Le ministre des Ressources naturelles Christian Paradis a affirmé lundi qu'il ignorait que son ancien conseiller politique serait intervenu à quelques reprises pour empêcher la divulgation de documents dans le cadre de demandes d'accès à l'information.

Il avait d'abord été révélé que Sébastien Togneri avait retenu la transmission de documents à La Presse Canadienne à l'été 2009.

Une erreur, mais une seule, avait-il expliqué lors de sa comparution devant un comité des Communes plus tôt cette année.

Mais des documents de ce même comité, dévoilés jeudi dernier, démontrent que Sébastien Togneri s'est mêlé de trois autres demandes d'accès à l'information.

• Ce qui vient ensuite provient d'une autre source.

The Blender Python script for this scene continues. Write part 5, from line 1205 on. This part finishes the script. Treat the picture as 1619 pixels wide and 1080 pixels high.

Il aurait requis que soient retenus des documents devant être transmis à des journalistes et aurait aussi demandé que des portions soient biffées.

M. Togneri a démissionné le jour même de ces révélations.

Loin d'avoir ordonné ces interventions de son conseiller politique, M. Paradis a affirmé, lundi, qu'il ignorait tout de cette histoire.

«J'ai appris les incidents, l'existence des incidents comme tout le monde jeudi soir et c'est pourquoi j'ai accepté la démission de M. Togneri», a martelé M. Paradis, lundi.

Plus encore, le ministre a affirmé avoir questionné son ancien conseiller - peu après sa première tentative d'empêcher la transmission de documents - afin de savoir s'il était aussi intervenu dans d'autres dossiers.

«Moi j'ai demandé à M. Togneri. Il m'a dit que c'était le seul incident. Il a témoigné à cet effet-là», s'est justifié M. Paradis.

Les partis d'opposition ont continué à réclamer la démission du ministre Paradis, lundi. Selon eux, il doit prendre la responsabilité des actes de son employé.

Le ministre a répété avoir agi adéquatement dans les circonstances en acceptant la démission de Sébastien Togneri jeudi et en référant promptement toute cette affaire pour enquête à la commissaire à l'information du Canada.

Mais les courriels dévoilés par le comité des Communes suggèrent que deux autres employés politiques de Christian Paradis seraient possiblement impliqués dans la revue des demandes d'accès à l'information.

Des courriels transmis par M. Togneri renvoient des fonctionnaires responsables du traitement de demandes d'accès à Jillian Andrews et à Marc Toupin s'ils ont besoin de plus d'information.

Les courriels n'indiquent cependant pas ce qui s'est passé après que M. Togneri les ait écrits, ni si les employés en question sont intervenus.

Refusant de répondre directement aux questions au sujet de ces deux employés, M. Paradis a soutenu que ce n'est pas à lui de déterminer ce qui s'est passé au sein du ministère des Travaux publics, dont il était responsable au moment des événements.

Et que c'est la commissaire à l'information du Canada - l'autorité compétente en la matière, selon lui - qui allait faire enquête sur toute l'affaire.

Que M. Paradis ait été au courant ou non des actes de M. Togneri importe peu, selon le chef du Bloc québécois, Gilles Duceppe.

Rappelant que les conservateurs ont instauré une nouvelle politique le printemps dernier selon laquelle les ministres allaient dorénavant témoigner à la place de leurs employés devant les comités parlementaires «parce qu'ils sont responsables d'eux», M. Duceppe estime que M. Paradis ne peut pas se cacher derrière M. Togneri.

«C'est inacceptable que le ministre nous disait qu'il témoignait à la place de son employé parce qu'il était totalement responsable, mais quand on est totalement responsable, on assume toutes les responsabilités. Ça, ça veut dire démissionner», a lancé M. Duceppe.

Le ministre Paradis n'est pas d'accord avec cette interprétation de la «responsabilité ministérielle».

«Je pense qu'un ministre ne peut pas répondre des actes de tout le monde à proprement parler», a-t-il indiqué.

Quant au néo-démocrate Pat Martin, il ne pense pas que le ministre ait les mains propres dans cette histoire.

«Personne ne croit pour une seconde que c'est ce jeune adjoint (Sébastien Togneri) qui a unilatéralement et arbitrairement décidé de défier la Loi sur l'accès à l'information. Nous croyons que les ordres venaient du ministre», a lancé M. Martin.

Il n'a pas manqué de relever, comme le député libéral Denis Coderre, que l'un des dossiers que M. Togneri a tenté de bloquer portait sur l'amiante, un sujet controversé mais aussi une industrie importante dans la circonscription du ministre Paradis, où est située la ville de Thetford Mines.

«Il a été découvert. C'en est fini de Paradis. Il n'a qu'une option: de démissionner», a conclu M. Martin.